Transferring files...numbers all askew...

I have transferred files to my Nextbook.
They are PNG file pics which is from a book of text, which I have scanned, so I could read it from my tablet (out of copyright, and cannot get an ebook). I numbered the pics in standard order, 1,2,3…109, 110. They appear in my file folder in my PC in that order.
In my Nextbook, the file, “Special Book” is in the Internal Memory file.
So, I go to IM, then I click on my “SB” files.
The pages are in the following order:
1,10, 100,101,102,103,104,105,106,107,108,109,11,12,13,14,15,16,17,18,19,2, 20, 21… etc… [bolding to highlight, not the way it appears in file].

You can see my problem.

Can you give me info on how to renumber my pages, or how to transfer the files so that the pages appear in correct order? I thought of using hypens, dots, etc instead of 0s, but, rather than experiment, I thought some of you may be able to help me out.

Thanks,
hh

The filenames are sorted as text, not as numbers. To make sure they are ordered correctly, you need to number them as 001, 002, 003… 010, 011 … 100, 101, etc.

I’m a thankin’ ye, scr4!:slight_smile:

I’m guessing that on your PC they were ordered by creation date-time and since they were created in numerical order, that’s why they appeared as such in the PC without the leading 0s.

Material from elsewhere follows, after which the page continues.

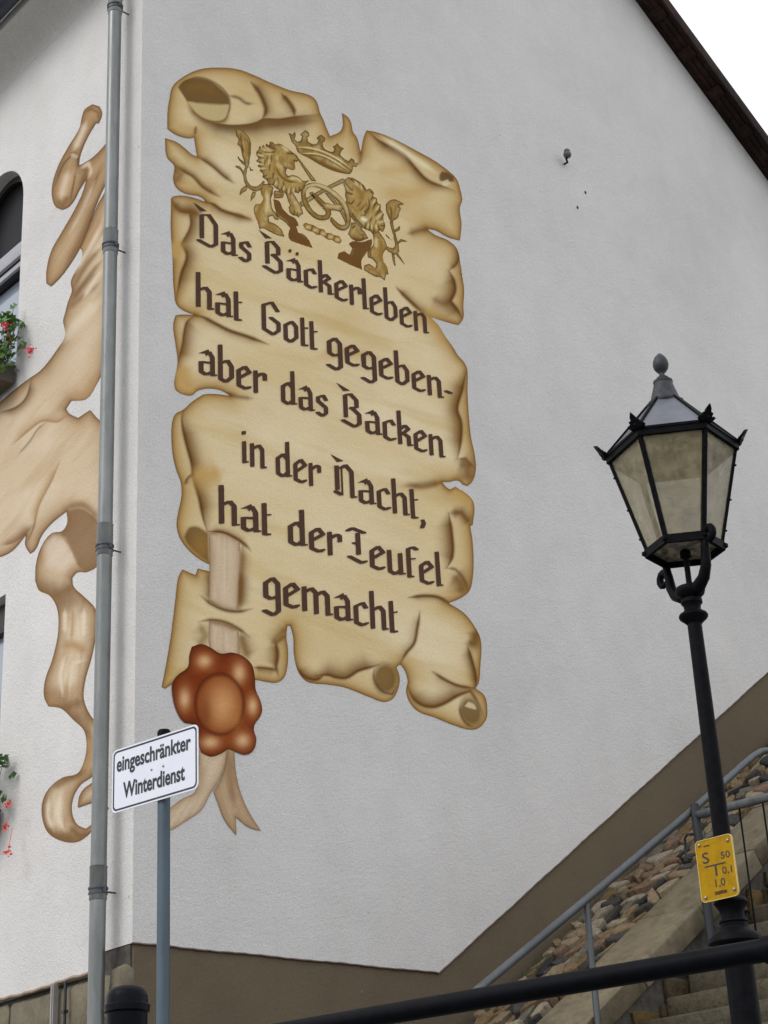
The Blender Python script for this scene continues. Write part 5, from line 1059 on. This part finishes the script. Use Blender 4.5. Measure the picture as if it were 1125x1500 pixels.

An ASCII Chartmay help here, yes?

Windows Explorer’s “sort by name” algorithm has logic built in to handle sorting numbers in text numerically (rather than strictly by comparing the raw bytes). Inexpensive/embedded products (like the eBook reader in question) often don’t bother with this logic.

Not exactly. There is no universal rule for sorting text, so different software & operating systems end up sorting things in different order. And most systems don’t sort by ASCII code - if you did that, all lowercase letters would be before all uppercase letters (a…z,A…Z). Also, many filesystems allow non-ASCII characters for filenames.

Not sure what operating system your netbook is running, but this is an option you can configure for Windows Vista and later. By default it should sort them like humans would (1, 2, 10) but you can also change it to the old way if you want (1, 10, 2):

As scr4 points out, your file names should have leading zeros, so they’re named 001, 002, 003, 004, etc. Then they’ll appear in order.

Here’s a very handy utility for renaming a bunch of files very fast:

Bulk Rename Utility.

Renaming the files so the file names all have leading zeros would just take a couple of minutes.